Art of Welfare
Goethe Institute, London, UK
Goethe Institute, London, UK
Enquiries into the relationship between art and politics are invariably mired in dissatisfying disputes on the purpose of art. An unabashed belief that art has a yet-to-be harnessed potential for social good, or at least an inherent pedagogical power, endures and a conference dedicated to the ‘Art of Welfare’ might be seen to promise the most woefully worthy end of these debates. Yet, despite the somewhat wrong-footed mixture of contemporary art and Norwegian politics, this day-long conference was not without interest for Scandinavian politicians and art thinkers alike. Taking Michael Elmgreen and Ingar Dragset’s Serpentine gallery exhibition ‘The Welfare Show’ as a point of departure the speakers sought to address the artistic and political implications of socially motivated art practices.
Peter Osbourne commenced proceedings with the question: ‘What is the space for political art in institutionally validated sites?’ Looking back to the ‘ghost of welfare past’ he undertook a detailed study of politically motivated practices from the 1970s and early 1980s when welfare was a sign of social inclusion rather than the U.S. model of exclusion that has come to dominate. Gilbert and George’s ‘Dirty Words Pictures’ (1977) depicting the ‘depressed social vibrancy of dilapidated public space’ were presented as precursors to Elmgreen and Dragset’s highly formalised realisations of emptied social space. For Osbourne the crudeness of ‘The Welfare Show’s’ allegorical address – described as ‘art for adolescents’ – was its palliative; this crudeness signified politics, demonstrating that just as welfare has been evacuated of the social the space for politics in art is empty.

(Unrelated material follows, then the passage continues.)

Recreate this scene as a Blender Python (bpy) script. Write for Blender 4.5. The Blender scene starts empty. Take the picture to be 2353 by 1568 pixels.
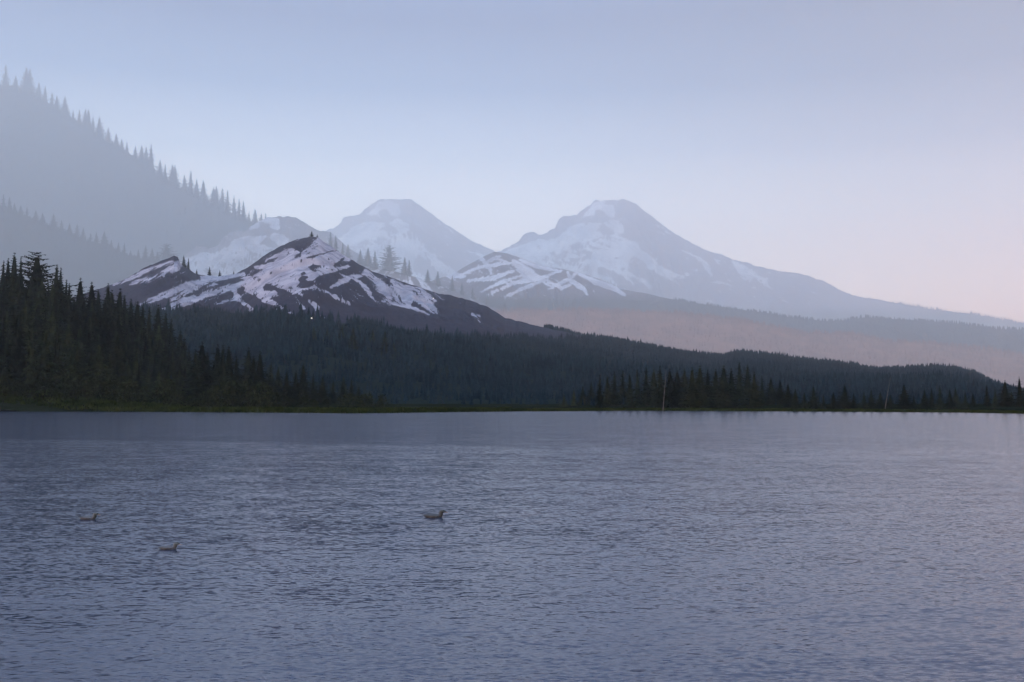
import bpy, math, random
import numpy as np
from mathutils import Vector

random.seed(7)
RNG = np.random.default_rng(11)
sc = bpy.context.scene
COL = sc.collection
R = math.radians

# ------------------------------------------------------------ camera
CAM_H = 2.0
PITCH = R(3.4)
FPX = 1024 * 35.0 / 36.0
cd = bpy.data.cameras.new("camera")
cd.lens = 35.0
cd.sensor_width = 36.0
cd.clip_start = 0.1
cd.clip_end = 80000.0
cam = bpy.data.objects.new("camera", cd)
COL.objects.link(cam)
cam.location = (0, 0, CAM_H)
cam.rotation_euler = (R(90) + PITCH, 0, 0)
sc.camera = cam
sc.render.resolution_x, sc.render.resolution_y = 1024, 682

# ------------------------------------------------------------ sky, sun, exposure
SUN_EL, SUN_AZ = R(4.0), R(228.0)      # azimuth clockwise from +Y (the view direction): behind the camera, to its left
w = bpy.data.worlds.new("World")
sc.world = w
w.use_nodes = True
nt = w.node_tree
nt.nodes.clear()
N = nt.nodes.new
L = nt.links.new
out = N("ShaderNodeOutputWorld")
bg = N("ShaderNodeBackground")
sky = N("ShaderNodeTexSky")
sky.sky_type = 'NISHITA'
sky.sun_disc = False
sky.sun_elevation = SUN_EL
sky.sun_rotation = SUN_AZ
sky.air_density = 1.0
sky.dust_density = 1.0
sky.ozone_density = 2.0
tc = N("ShaderNodeTexCoord")
sep = N("ShaderNodeSeparateXYZ")
L(tc.outputs["Generated"], sep.inputs[0])


def ramp(stops):
    r = N("ShaderNodeValToRGB")
    e = r.color_ramp.elements
    while len(e) > 1:
        e.remove(e[-1])
    e[0].position, e[0].color = stops[0][0], (*stops[0][1], 1)
    for p, c in stops[1:]:
        x = e.new(p)
        x.color = (*c, 1)
    return r


# dusk sky: pale towards the horizon, cooler on one side of the view and rosier on the other
SKY_L = [(0.00, (3.2, 3.1, 2.75)), (0.10, (3.3, 3.2, 2.8)), (0.18, (2.3, 2.3, 2.2)), (0.24, (0.95, 1.08, 1.25)), (0.30, (0.22, 0.36, 0.62)), (0.36, (0.02, 0.08, 0.28)), (0.44, (0.08, 0.20, 0.50)), (0.65, (1.0, 1.4, 2.0)), (1.0, (1.45, 1.9, 2.6))]  # overhead stops, out of view, are brightened to light the haze from above
SKY_R = [(0.00, (5.4, 2.5, 1.3)), (0.10, (3.4, 2.1, 1.5)), (0.18, (1.15, 1.0, 0.98)), (0.24, (0.30, 0.32, 0.44)), (0.30, (0.0, 0.02, 0.10)), (0.36, (0.0, 0.0, 0.04)), (0.44, (0.02, 0.06, 0.28)), (0.65, (1.15, 1.15, 1.4)), (1.0, (1.45, 1.9, 2.6))]  # same added overhead brightness on the rosier side
r1 = ramp(SKY_L)
r2 = ramp(SKY_R)
L(sep.outputs["Z"], r1.inputs[0])
L(sep.outputs["Z"], r2.inputs[0])
mr = N("ShaderNodeMapRange")
mr.inputs[1].default_value, mr.inputs[2].default_value = -0.12, 0.62
mr.interpolation_type = 'SMOOTHSTEP'
L(sep.outputs["X"], mr.inputs[0])
mx = N("ShaderNodeMix")
mx.data_type = 'RGBA'
L(mr.outputs[0], mx.inputs[0])
L(r1.outputs[0], mx.inputs[6])
L(r2.outputs[0], mx.inputs[7])
sc1 = N("ShaderNodeVectorMath")
sc1.operation = 'SCALE'
L(mx.outputs[2], sc1.inputs[0])
sc1.inputs["Scale"].default_value = 10.0
sc2 = N("ShaderNodeVectorMath")
sc2.operation = 'SCALE'
L(sky.outputs[0], sc2.inputs[0])
sc2.inputs["Scale"].default_value = 0.4
# the glow stands over the mountains; the sky behind the camera is dimmer
bk = N("ShaderNodeMapRange")
bk.inputs[1].default_value, bk.inputs[2].default_value = -0.5, 0.7
bk.inputs[3].default_value, bk.inputs[4].default_value = 0.8, 1.0
bk.interpolation_type = 'SMOOTHSTEP'
L(sep.outputs["Y"], bk.inputs[0])
sc3 = N("ShaderNodeVectorMath")
sc3.operation = 'SCALE'
L(sc1.outputs[0], sc3.inputs[0])
L(bk.outputs[0], sc3.inputs["Scale"])
ad = N("ShaderNodeVectorMath")
ad.operation = 'ADD'
L(sc3.outputs[0], ad.inputs[0])
L(sc2.outputs[0], ad.inputs[1])
L(ad.outputs[0], bg.inputs[0])
bg.inputs[1].default_value = 0.1
L(bg.outputs[0], out.inputs[0])

sd = bpy.data.lights.new("sun", 'SUN')
sd.energy = 1.2
sd.angle = R(0.5)
sd.color = (1.0, 0.42, 0.36)
sun = bpy.data.objects.new("sun", sd)
COL.objects.link(sun)
sdir = Vector((math.sin(SUN_AZ) * math.cos(SUN_EL), math.cos(SUN_AZ) * math.cos(SUN_EL), math.sin(SUN_EL)))
sun.rotation_euler = sdir.to_track_quat('Z', 'Y').to_euler()

sc.view_settings.view_transform = 'Standard'
sc.view_settings.look = 'None'
sc.view_settings.gamma = 1.0
sc.view_settings.use_curve_mapping = False
sc.view_settings.exposure = -0.10
sc.render.film_transparent = False
sc.cycles.max_bounces = 6
sc.cycles.diffuse_bounces = 1
sc.cycles.glossy_bounces = 2
sc.cycles.volume_bounces = 4
sc.cycles.transparent_max_bounces = 8
sc.cycles.use_adaptive_sampling = True
sc.cycles.adaptive_threshold = 0.02

HAZE = 1.13e-4


# ------------------------------------------------------------ helpers
def ray(u, v):
    """photo pixel (1024 wide) -> (x per metre of y, z per metre of y)"""
    a = (u - 512.0) / FPX
    b = (341.0 - v) / FPX
    dy = math.cos(PITCH) - b * np.sin(PITCH)
    dz = math.sin(PITCH) + b * np.cos(PITCH)
    return a / dy, dz / dy


def at(u, v, Y):
    ax, az = ray(u, v)
    return ax * Y, Y, CAM_H + az * Y


def tz(v):
    return ray(512.0, v)[1]


def tx(u, v=400.0):
    return ray(u, v)[0]


def uv_of(x, y, z):
    """world -> photo pixel"""
    zc = z - CAM_H
    f = y * math.cos(PITCH) + zc * math.sin(PITCH)
    up = -y * math.sin(PITCH) + zc * math.cos(PITCH)
    return 512 + FPX * x / f, 341 - FPX * up / f


def D(pts):
    """outline noted in 2353-wide coordinates -> 1024-wide"""
    p = np.array(pts, float) / 2.298
    return p


_perm = RNG.integers(0, 2**31, size=65536)


def _h(ix, iy, s):
    k = (ix * 73856093 ^ iy * 19349663 ^ (s * 83492791)) & 0xFFFF
    return (_perm[k] & 0xFFFF) / 65535.0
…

Claire Bishop’s contribution provided further thought on Osbourne’s assertion that what was notable in ‘The Welfare Show’ was its status as spectacle, which would have previously been seen as an ‘anathema to welfare as a subject.’ Her paper on problems surrounding participation and inclusion cited Oscar Bony’s version of social realism, The Worker’s Family, as evidence of the South American precursors to contemporary collaborations with ‘real’ people. Bony’s payment and exhibition of a worker’s family in Argentina, complete with their own personal pedestal, was shown to pose similar ethical conundrums as works including Paola Pivi’s 25 Cubans dancing in an oval shape (2000).

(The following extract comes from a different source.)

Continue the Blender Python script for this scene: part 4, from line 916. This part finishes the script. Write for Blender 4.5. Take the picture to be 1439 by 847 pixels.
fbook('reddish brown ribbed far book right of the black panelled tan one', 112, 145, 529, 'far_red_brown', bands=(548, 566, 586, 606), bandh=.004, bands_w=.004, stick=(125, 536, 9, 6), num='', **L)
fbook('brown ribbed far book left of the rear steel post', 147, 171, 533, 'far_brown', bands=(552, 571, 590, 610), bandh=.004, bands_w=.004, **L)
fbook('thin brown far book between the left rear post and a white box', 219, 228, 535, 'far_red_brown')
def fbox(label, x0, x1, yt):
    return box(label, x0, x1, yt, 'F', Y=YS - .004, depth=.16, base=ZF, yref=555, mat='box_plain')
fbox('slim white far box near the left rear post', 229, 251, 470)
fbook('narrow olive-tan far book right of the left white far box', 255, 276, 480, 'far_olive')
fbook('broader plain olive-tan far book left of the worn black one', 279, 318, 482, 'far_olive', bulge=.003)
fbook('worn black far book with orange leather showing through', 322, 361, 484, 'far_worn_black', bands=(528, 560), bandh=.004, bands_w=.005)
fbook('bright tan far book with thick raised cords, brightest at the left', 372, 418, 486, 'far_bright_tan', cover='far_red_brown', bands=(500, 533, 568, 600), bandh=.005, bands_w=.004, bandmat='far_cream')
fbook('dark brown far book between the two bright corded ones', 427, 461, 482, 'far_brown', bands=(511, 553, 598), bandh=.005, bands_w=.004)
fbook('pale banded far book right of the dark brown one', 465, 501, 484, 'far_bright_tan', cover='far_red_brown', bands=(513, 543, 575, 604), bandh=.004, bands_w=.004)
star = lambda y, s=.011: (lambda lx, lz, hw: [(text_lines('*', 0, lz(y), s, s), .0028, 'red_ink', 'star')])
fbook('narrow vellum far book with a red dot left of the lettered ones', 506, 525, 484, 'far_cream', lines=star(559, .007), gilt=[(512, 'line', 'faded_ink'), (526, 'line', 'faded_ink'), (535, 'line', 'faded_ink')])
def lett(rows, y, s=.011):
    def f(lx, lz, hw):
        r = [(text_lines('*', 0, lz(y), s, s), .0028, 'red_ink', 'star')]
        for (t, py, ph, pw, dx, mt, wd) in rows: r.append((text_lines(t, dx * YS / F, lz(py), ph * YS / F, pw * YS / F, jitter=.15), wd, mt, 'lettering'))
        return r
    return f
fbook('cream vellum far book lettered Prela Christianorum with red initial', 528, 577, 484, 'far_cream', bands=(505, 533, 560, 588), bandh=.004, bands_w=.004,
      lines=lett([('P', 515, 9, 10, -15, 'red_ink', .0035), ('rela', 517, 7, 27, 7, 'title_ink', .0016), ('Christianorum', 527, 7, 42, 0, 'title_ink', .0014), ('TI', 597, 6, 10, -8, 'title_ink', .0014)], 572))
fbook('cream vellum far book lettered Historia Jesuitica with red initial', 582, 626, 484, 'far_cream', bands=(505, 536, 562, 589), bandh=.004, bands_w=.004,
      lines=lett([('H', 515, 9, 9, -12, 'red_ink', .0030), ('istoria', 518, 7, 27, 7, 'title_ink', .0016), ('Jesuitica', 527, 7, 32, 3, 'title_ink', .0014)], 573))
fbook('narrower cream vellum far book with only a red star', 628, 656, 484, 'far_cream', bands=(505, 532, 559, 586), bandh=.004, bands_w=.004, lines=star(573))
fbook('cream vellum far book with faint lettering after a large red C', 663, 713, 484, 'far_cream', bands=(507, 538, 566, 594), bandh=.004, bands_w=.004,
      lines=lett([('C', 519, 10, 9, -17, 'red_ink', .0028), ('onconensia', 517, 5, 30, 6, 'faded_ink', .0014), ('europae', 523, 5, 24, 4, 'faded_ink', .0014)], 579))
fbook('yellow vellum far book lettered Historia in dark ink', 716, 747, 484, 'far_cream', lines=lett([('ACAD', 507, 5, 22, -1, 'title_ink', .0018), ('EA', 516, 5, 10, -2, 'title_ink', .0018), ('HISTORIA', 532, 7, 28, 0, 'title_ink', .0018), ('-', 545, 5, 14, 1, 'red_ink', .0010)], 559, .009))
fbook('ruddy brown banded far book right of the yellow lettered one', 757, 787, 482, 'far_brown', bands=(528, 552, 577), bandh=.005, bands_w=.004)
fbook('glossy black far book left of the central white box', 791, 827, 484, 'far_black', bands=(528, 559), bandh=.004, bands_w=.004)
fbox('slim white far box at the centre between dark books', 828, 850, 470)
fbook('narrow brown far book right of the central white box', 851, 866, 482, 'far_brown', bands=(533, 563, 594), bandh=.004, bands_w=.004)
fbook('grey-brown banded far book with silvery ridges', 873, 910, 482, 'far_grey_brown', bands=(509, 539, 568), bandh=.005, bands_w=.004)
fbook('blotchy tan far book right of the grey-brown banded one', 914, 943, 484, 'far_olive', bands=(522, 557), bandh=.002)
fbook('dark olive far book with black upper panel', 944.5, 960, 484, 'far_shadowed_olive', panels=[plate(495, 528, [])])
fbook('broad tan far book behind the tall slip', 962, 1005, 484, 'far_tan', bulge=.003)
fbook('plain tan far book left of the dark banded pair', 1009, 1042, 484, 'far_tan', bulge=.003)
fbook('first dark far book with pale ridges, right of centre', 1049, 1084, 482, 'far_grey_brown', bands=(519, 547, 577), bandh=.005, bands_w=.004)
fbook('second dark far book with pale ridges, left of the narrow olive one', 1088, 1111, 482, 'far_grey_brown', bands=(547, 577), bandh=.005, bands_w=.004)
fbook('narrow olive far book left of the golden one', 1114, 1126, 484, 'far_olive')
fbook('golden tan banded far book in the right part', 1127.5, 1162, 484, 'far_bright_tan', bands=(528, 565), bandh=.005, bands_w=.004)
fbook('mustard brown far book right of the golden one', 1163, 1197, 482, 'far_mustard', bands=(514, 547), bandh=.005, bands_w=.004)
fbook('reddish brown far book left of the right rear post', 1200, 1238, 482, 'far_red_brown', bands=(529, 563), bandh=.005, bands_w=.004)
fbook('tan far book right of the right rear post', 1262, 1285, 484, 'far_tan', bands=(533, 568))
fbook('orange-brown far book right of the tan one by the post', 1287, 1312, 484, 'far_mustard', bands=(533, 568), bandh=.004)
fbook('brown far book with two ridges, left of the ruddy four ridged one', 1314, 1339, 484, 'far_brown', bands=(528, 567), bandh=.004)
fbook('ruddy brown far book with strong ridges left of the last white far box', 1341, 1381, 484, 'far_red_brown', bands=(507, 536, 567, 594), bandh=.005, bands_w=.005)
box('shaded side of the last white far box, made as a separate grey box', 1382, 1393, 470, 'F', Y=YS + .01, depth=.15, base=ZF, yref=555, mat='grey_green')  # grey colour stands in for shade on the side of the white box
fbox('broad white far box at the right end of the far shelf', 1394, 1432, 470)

Jeremy Till’s presentation on ‘Architecture and the Welfare State’ used a detailed examination of Sheffield’s Grade II listed Park Hill housing estate to define the fate of public housing today, while Norwegian social anthropologist Thomas Hylland Eriksen sought to examine diversity by dissecting the normative values of social inclusion; questioning the difference between inclusion and similarity. However the most contentious speaker was saved for the end of the day: former Norwegian minister for labour, conservative Victor D. Norman. His hypothetical solution to unemployment, based on subsidising the unemployed to undertake socially meaningful tasks such as care for the elderly, was greeted with profoundly-voiced derision. Proof, if needed, that this art audience at least was anything but politically apathetic.